Sandhya Menon: writer of things for teens.

oatmeal comic that says "time is without form or substance"

Now that we’re almost to the point where some states–mine included–are beginning to reopen services (ahem, no comment), I feel more equipped to speak about creating while the entire world has gone completely stark raving mad.

Let me preface this, though, by saying three things:

  1. I was already a full-time writer before all this began,
  2. My kids are old enough to be able to police themselves while I work, and
  3. No one in my nuclear family is older or immunocompromised, so I did not feel the added stress of worrying intensely about their health. Also, neither my husband nor I lost our jobs.

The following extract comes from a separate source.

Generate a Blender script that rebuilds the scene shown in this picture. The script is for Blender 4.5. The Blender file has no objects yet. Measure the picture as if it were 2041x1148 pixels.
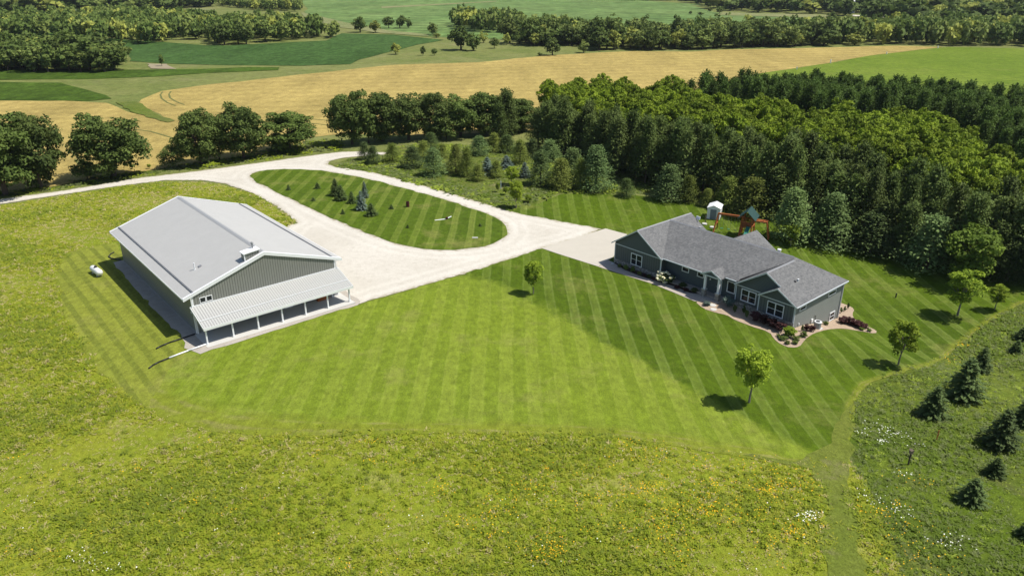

Okay, now that those things are out of the way, I have to say, I actually liked having this time to create happily with no thoughts about travel or other disruptions. My creativity blossomed and came alive, knowing that I had only to sit in my little office, day in and day out, and pour out all manner of creative material. That was the only thing required of me (well, not only but you get my drift) and it was better than I feared it would be.

I did a couple of things early on in the quarantine that I think helped:

  1. I adjusted my expectations for my kids’ schooling, so that I didn’t feel like I was falling behind all the time. I contacted their teachers and told them my kids would be doing the best they could, but that they wouldn’t be able to complete all their assignments as both their dad and I work full-time. Their teachers were all very understanding and supportive.
  2. I made the decision to turn off the constant stream of news assaulting my eyes and ears. Seriously, no one needs to have that amount of input unless they’re running a country (and some people choose not to have it even then, hahaha, amirite? Anyway.). I would feed myself news in drips and drabs just to keep abreast of the basics and the need-to-knows.
  3. I made the decision to stop worrying about my book sales after taking a week at the very beginning to fret and worry about things that were definitely not in my control. After that, I told myself that literally every author in the world was in the same position as me and there was nothing to do about it. I could choose to tank my creativity by worrying about it or I could focus on creating new stuff for once the quarantine was over, and I chose the new stuff. (Hint: Always choose the new stuff!)

Now I’m not saying that there weren’t periods of time when I was stressed or worried or felt wrung out. I did because I’m human and it’s very hard not to feel those things when the world seems to be imploding around your head. But I also took the opportunity to relish the idea of being a creative person and an introvert (not needing people as much is the best when you have to isolate), with so much time on my hands and with very few other commitments. And when I needed social interaction, I reached out to friends, who were all happy to hop on the phone or Zoom or what-have-you with me because they were feeling the claustrophobia, too.

Having to stay home and isolate is not ideal for my mental or physical health, but I’ve come to realize it also doesn’t have to be absolutely awful. In fact, every time I stop and take a moment to be grateful for the big and little things in my life (healthy spouse and kids! perfecting my morning smoothie! a fun, new story world to dive into! my dog who looks ECSTATIC to see me every single time I leave the room and return!) I realize how much I truly have. As Elizabeth Gilbert says, Gratitude, always. Always, gratitude.